» **PROBLEM**:
Set down the material exactly as given, please, from its first line through the line that includes "return CAM + d*((Y-CAM.y)/d.y)".
----- RAW DATA
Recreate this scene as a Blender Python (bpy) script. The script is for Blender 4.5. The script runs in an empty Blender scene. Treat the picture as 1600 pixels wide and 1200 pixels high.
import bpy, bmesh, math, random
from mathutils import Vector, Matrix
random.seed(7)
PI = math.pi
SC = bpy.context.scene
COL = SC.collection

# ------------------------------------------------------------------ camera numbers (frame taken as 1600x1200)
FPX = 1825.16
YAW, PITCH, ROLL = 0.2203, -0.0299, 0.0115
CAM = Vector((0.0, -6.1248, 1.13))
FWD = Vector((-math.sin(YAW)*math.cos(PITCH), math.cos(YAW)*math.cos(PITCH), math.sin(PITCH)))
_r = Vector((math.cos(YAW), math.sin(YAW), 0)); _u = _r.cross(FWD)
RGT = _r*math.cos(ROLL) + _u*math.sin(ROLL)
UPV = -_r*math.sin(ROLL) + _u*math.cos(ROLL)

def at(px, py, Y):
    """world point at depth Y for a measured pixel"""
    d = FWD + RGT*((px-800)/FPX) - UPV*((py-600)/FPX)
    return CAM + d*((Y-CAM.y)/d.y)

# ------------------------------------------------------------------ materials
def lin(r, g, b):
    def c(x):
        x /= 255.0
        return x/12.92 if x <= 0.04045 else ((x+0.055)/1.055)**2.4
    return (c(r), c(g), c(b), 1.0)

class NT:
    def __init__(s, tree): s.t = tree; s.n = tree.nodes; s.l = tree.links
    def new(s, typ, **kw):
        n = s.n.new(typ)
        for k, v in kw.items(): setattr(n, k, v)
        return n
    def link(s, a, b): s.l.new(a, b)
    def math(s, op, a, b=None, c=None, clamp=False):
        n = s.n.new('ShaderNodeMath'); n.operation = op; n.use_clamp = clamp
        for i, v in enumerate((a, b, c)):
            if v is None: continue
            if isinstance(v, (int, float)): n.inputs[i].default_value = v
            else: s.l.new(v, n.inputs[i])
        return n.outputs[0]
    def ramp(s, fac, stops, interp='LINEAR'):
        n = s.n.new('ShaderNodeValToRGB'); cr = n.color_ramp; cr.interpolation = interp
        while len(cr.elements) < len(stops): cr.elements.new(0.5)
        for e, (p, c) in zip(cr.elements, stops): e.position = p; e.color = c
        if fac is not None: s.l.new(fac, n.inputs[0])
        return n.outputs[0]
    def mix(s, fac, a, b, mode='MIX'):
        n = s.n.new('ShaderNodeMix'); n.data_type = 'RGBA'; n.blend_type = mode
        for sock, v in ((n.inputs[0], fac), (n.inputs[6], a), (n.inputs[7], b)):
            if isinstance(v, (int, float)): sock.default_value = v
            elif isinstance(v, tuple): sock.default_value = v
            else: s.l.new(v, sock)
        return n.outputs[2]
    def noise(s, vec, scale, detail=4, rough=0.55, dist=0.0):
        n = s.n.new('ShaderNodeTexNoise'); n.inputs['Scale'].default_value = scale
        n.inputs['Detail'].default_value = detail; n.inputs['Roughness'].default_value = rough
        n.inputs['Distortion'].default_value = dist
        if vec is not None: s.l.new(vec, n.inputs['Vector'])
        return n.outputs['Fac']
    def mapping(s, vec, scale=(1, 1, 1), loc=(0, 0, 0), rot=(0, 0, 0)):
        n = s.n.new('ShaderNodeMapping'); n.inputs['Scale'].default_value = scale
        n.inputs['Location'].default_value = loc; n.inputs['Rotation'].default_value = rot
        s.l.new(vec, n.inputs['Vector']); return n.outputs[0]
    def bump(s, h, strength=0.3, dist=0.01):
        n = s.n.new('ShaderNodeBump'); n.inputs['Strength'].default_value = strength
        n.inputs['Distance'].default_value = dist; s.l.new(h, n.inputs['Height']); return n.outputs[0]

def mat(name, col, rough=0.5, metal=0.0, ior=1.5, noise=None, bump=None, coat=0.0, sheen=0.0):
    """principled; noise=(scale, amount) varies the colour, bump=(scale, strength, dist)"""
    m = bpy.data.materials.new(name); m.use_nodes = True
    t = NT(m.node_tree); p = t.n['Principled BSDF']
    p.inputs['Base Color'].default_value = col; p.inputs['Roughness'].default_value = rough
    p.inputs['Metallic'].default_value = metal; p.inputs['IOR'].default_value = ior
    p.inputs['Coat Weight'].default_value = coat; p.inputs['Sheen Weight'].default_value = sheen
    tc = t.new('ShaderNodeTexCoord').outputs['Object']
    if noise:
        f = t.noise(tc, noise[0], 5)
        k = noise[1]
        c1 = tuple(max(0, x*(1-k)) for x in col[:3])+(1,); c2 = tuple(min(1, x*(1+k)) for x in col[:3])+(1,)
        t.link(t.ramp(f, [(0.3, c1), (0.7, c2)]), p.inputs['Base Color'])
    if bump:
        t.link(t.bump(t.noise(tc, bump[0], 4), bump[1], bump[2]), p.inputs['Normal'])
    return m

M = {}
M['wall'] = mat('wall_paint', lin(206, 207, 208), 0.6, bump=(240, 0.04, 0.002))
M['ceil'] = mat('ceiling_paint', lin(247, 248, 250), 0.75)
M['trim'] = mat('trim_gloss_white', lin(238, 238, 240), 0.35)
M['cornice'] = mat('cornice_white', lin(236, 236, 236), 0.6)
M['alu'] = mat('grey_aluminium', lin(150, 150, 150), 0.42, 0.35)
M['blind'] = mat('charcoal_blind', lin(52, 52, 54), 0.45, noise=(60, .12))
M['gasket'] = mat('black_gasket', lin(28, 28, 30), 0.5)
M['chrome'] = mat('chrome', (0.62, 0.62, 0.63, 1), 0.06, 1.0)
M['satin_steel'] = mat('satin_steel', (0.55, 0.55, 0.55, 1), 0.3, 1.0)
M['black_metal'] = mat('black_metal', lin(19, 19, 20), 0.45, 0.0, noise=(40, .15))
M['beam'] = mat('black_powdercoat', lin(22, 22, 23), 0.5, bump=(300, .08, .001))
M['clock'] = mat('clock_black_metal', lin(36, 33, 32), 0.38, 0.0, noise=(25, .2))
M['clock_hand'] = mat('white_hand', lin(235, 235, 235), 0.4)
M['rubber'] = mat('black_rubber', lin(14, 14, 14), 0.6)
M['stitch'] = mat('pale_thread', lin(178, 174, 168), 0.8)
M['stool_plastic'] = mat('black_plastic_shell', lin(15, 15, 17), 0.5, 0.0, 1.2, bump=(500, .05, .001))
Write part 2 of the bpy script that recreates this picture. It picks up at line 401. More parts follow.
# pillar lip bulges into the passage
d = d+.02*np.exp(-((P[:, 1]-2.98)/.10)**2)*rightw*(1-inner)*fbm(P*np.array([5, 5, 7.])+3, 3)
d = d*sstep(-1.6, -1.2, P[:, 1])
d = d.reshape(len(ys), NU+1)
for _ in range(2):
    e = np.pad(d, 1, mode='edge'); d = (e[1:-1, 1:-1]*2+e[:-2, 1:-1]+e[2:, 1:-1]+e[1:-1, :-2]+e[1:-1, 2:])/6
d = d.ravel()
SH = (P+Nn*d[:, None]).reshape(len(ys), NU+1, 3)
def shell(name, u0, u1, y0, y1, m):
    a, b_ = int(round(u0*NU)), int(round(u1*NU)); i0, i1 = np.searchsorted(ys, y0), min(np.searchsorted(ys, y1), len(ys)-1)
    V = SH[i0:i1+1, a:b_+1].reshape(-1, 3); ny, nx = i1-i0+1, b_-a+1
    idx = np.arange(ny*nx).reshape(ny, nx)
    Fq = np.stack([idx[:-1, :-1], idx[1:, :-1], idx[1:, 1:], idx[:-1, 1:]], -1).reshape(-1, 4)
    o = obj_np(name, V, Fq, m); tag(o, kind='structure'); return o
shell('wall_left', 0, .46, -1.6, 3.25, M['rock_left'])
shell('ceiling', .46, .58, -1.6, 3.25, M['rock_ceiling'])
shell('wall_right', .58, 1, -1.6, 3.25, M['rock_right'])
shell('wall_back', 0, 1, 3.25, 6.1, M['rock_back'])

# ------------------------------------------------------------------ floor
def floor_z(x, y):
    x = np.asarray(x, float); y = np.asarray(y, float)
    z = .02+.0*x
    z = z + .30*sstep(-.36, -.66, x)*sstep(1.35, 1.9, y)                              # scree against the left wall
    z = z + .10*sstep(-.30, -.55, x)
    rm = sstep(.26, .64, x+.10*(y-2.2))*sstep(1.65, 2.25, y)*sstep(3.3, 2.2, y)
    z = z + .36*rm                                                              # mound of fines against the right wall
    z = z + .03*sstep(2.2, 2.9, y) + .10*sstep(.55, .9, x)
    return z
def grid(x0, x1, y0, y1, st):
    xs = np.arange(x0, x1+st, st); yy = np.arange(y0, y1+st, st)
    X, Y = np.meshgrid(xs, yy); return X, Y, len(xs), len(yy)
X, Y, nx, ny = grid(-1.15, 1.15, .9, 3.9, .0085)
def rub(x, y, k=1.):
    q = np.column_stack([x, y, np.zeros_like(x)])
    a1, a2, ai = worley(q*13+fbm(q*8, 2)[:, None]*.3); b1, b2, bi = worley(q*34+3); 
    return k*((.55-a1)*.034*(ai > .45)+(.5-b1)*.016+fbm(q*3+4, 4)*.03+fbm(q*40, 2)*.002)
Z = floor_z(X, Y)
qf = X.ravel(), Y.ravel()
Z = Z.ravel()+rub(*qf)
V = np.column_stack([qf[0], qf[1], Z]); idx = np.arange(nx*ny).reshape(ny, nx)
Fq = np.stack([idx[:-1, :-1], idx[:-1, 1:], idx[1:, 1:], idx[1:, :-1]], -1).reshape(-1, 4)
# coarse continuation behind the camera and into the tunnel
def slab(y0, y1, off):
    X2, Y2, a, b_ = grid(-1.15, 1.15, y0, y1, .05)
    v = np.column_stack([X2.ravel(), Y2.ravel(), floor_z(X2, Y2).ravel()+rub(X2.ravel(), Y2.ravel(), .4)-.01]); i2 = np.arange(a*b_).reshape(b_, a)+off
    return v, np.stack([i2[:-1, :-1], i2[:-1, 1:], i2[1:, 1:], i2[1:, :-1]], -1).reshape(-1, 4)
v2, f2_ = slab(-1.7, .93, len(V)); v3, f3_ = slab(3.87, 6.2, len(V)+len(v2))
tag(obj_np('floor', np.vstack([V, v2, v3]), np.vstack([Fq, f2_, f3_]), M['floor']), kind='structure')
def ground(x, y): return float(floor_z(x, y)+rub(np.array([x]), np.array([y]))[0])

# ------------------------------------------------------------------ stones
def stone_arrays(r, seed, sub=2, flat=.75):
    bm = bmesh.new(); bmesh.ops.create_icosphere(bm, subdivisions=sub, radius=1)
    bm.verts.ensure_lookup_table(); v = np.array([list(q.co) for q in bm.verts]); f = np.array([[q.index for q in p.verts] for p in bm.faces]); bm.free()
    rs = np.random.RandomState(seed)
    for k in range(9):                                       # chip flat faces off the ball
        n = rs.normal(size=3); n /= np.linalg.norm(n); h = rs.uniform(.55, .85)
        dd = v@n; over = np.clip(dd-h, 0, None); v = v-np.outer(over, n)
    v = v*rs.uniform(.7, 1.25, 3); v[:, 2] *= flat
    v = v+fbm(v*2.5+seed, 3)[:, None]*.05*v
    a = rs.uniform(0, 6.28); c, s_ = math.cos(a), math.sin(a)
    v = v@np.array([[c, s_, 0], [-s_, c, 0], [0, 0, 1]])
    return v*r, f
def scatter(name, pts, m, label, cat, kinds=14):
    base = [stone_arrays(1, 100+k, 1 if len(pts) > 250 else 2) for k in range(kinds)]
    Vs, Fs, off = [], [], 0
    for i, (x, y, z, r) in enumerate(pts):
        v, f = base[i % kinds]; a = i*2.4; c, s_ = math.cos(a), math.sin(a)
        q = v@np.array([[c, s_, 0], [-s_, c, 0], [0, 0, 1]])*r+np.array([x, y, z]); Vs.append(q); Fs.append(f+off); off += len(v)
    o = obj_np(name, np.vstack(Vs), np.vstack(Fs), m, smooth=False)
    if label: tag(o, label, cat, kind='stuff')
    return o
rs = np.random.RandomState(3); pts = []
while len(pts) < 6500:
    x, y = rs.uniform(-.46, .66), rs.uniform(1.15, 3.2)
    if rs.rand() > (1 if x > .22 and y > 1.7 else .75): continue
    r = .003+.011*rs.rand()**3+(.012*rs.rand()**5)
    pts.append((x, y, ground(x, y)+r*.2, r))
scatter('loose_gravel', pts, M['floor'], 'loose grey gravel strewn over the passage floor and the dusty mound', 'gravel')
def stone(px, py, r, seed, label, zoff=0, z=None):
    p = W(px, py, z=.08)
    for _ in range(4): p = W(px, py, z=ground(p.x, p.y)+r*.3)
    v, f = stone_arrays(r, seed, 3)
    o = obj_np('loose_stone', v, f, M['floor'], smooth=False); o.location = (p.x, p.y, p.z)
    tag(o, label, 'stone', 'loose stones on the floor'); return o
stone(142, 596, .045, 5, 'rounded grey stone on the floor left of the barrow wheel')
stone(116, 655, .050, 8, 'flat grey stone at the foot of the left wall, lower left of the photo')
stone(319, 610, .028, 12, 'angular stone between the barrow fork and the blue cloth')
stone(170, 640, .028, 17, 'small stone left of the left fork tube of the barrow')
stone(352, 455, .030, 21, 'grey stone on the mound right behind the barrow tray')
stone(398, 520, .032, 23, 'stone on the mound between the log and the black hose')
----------
» **EXERCISE SOLUTION**:
Recreate this scene as a Blender Python (bpy) script. The script is for Blender 4.5. The script runs in an empty Blender scene. Treat the picture as 1600 pixels wide and 1200 pixels high.
import bpy, bmesh, math, random
from mathutils import Vector, Matrix
random.seed(7)
PI = math.pi
SC = bpy.context.scene
COL = SC.collection

# ------------------------------------------------------------------ camera numbers (frame taken as 1600x1200)
FPX = 1825.16
YAW, PITCH, ROLL = 0.2203, -0.0299, 0.0115
CAM = Vector((0.0, -6.1248, 1.13))
FWD = Vector((-math.sin(YAW)*math.cos(PITCH), math.cos(YAW)*math.cos(PITCH), math.sin(PITCH)))
_r = Vector((math.cos(YAW), math.sin(YAW), 0)); _u = _r.cross(FWD)
RGT = _r*math.cos(ROLL) + _u*math.sin(ROLL)
UPV = -_r*math.sin(ROLL) + _u*math.cos(ROLL)

def at(px, py, Y):
    """world point at depth Y for a measured pixel"""
    d = FWD + RGT*((px-800)/FPX) - UPV*((py-600)/FPX)
    return CAM + d*((Y-CAM.y)/d.y)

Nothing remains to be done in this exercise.